Work instructions: Which lines run from the first one up to and including the one with "random.seed(7)"? Print exactly those.

Dataset extract:
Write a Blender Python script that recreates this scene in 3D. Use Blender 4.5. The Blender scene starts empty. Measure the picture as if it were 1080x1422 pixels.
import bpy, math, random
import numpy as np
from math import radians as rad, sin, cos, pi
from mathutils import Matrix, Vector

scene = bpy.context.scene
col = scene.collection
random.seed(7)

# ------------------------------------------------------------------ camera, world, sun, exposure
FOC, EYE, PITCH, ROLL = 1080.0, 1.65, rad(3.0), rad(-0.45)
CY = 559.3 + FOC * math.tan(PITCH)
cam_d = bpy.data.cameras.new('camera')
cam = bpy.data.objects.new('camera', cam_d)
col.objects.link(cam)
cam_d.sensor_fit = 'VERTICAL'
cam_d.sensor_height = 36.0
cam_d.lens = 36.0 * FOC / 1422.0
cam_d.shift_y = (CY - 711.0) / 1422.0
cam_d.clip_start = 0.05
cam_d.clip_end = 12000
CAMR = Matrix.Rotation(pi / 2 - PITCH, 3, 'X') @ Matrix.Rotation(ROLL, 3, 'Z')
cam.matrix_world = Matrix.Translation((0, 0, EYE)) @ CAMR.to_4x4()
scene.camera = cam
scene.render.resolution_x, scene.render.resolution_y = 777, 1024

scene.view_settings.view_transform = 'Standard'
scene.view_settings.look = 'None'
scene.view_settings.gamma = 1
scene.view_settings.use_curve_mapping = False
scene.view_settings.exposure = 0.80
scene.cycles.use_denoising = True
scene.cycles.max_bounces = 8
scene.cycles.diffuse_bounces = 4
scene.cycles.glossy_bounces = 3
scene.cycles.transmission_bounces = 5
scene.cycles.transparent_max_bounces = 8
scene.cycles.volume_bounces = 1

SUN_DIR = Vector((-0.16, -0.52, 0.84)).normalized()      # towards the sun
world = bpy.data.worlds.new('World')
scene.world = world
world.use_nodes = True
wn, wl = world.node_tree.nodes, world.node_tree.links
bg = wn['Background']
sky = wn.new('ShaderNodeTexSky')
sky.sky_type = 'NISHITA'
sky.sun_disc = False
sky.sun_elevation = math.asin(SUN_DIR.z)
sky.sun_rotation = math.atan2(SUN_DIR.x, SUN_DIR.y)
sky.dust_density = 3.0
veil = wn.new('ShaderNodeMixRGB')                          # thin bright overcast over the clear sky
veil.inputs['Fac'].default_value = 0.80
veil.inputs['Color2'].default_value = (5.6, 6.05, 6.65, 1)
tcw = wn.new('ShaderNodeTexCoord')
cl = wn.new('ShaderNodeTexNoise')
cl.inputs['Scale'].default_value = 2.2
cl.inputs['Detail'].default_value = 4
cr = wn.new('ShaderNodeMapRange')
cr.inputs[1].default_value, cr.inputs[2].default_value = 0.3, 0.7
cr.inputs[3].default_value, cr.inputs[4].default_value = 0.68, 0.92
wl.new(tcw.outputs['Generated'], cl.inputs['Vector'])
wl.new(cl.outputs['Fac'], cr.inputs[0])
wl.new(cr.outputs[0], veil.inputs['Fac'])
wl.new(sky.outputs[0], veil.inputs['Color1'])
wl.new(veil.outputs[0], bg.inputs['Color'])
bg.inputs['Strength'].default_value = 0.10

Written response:
Write a Blender Python script that recreates this scene in 3D. Use Blender 4.5. The Blender scene starts empty. Measure the picture as if it were 1080x1422 pixels.
import bpy, math, random
import numpy as np
from math import radians as rad, sin, cos, pi
from mathutils import Matrix, Vector

scene = bpy.context.scene
col = scene.collection
random.seed(7)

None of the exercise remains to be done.